İşte o önemli tarih sayfasında yazanlar:
Kıbrıs’ın son 25 yılına baktığımızda adanın kuzeyinde kurulu KKTC’de yaşayan yurttaşlarımızın iki ana fikir üzerinde yoğunlaştıkları görülür.
Bu iki ana fikrin ilki; ulusal güçlerin savunduğu KKTC devletinin yaşatılması, Türkiye’nin ada üzerindeki yasal garantörlük hakkı ile Türk askerinin adadaki varlığıdır. Bu üç önemli konu Kıbrıs Türk Halkının ezici çoğunluğunun vazgeçilmezi olmasıdır.

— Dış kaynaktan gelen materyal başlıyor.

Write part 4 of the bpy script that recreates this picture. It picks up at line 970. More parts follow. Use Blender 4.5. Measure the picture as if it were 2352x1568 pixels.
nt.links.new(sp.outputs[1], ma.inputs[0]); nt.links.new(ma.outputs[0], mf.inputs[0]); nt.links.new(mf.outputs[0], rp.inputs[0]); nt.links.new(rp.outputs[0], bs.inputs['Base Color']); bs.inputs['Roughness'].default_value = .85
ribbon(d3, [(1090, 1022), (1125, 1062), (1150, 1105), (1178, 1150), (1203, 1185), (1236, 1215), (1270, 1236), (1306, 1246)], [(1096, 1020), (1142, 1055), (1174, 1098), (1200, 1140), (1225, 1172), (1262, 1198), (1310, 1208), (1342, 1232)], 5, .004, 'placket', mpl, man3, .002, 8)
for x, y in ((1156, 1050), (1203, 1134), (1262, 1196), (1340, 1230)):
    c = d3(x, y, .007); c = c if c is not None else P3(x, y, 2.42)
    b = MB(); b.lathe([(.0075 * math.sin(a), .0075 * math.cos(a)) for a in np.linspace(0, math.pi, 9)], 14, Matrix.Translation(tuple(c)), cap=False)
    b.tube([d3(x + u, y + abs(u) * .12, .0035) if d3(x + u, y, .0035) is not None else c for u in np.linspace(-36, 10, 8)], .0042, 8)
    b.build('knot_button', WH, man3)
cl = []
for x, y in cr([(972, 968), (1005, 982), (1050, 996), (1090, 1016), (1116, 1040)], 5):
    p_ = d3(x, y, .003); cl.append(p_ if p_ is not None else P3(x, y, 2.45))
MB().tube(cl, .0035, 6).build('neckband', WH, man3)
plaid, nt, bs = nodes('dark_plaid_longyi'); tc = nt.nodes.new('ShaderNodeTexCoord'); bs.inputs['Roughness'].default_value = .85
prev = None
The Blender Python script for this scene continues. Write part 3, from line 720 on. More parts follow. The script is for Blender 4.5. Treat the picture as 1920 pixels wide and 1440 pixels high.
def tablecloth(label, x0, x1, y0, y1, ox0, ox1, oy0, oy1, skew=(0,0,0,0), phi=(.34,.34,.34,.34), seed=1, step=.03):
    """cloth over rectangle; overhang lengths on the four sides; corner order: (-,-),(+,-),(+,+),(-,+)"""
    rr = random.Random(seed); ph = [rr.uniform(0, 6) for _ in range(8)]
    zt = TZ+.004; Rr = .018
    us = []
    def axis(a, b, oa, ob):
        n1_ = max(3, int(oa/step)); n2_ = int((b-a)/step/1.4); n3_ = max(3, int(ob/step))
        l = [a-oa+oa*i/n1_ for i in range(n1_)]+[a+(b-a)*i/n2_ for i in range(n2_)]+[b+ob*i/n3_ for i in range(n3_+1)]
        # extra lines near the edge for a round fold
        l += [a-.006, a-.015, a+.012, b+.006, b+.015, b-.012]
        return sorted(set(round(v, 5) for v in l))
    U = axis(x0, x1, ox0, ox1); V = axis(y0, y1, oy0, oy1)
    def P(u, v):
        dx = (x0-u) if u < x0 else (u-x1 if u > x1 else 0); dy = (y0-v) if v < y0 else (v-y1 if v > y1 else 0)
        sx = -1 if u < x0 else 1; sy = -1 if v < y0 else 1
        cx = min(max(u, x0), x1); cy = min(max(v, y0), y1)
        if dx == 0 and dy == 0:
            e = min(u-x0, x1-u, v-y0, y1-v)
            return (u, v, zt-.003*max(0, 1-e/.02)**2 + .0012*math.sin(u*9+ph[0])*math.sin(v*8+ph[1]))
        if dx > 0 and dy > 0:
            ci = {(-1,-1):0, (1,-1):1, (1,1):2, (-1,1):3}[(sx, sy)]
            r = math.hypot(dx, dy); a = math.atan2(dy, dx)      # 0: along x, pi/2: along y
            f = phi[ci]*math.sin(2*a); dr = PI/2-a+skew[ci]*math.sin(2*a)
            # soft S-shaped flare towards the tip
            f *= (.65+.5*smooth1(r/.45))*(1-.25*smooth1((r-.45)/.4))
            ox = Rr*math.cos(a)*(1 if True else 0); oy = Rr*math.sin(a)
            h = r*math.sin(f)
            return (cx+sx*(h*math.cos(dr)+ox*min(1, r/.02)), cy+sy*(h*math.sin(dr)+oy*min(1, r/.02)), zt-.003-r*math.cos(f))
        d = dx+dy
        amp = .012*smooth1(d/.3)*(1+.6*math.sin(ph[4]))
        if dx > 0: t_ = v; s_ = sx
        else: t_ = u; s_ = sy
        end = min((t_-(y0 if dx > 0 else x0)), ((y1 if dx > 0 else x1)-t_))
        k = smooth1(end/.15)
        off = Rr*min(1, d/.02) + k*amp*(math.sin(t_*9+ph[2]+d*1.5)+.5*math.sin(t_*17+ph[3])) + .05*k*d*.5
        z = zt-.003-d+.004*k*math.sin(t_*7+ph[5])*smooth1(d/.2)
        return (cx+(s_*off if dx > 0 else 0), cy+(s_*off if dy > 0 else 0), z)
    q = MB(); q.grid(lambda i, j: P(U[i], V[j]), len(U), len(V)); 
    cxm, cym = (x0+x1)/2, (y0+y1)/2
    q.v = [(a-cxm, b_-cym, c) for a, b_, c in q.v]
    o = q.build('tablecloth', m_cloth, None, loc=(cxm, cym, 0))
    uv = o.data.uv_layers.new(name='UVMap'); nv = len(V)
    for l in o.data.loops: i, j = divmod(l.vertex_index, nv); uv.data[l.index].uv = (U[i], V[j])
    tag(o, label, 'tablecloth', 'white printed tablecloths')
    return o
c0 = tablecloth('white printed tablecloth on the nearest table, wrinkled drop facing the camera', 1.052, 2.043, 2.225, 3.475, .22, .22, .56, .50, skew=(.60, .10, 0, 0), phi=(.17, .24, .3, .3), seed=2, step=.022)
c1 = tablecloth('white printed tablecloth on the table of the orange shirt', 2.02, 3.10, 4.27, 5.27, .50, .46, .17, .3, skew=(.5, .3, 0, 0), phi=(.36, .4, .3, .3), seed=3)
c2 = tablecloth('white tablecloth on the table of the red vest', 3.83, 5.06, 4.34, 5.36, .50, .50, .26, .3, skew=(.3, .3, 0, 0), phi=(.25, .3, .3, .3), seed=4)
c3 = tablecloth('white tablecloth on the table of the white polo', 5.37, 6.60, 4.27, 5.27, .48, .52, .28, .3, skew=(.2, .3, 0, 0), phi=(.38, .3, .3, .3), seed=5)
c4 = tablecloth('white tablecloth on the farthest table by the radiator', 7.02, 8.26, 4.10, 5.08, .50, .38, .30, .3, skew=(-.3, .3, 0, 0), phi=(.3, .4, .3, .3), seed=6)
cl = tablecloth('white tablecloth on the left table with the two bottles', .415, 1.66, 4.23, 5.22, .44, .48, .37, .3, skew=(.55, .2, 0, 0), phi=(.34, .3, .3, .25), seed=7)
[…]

İkinci ana fikri savunanlar ise adada Rumlarla iç içe yaşayabileceklerini savunan; ‘’Birleşik Kıbrıs’’ taraftarlarıdır. KKTC’deki nüfusun % 30’unu geçmeyen bu insanlarımızın arkasındaki güç Rum hükümetleri olduğu kadar, adada türlü menfaatler kovalayan emperyalist güçlerdir. Bu güçlerin en başında da ABD-İngiltere ikilisi gelmektedir.
Bu noktada akla gelen soru şudur?
Ada tarihi boyunca Rum tarafının türlü baskılarına, zulmüne ve hala devam eden insanlık dışı ambargolarına tabi olan Kıbrıs Türk Halkının kısmen de olsa özellikle ikinci ana fikri savunmasının sebebi nedir? Rumlarla birlikte yaşayabiliriz diyenler neleri unutmuştur?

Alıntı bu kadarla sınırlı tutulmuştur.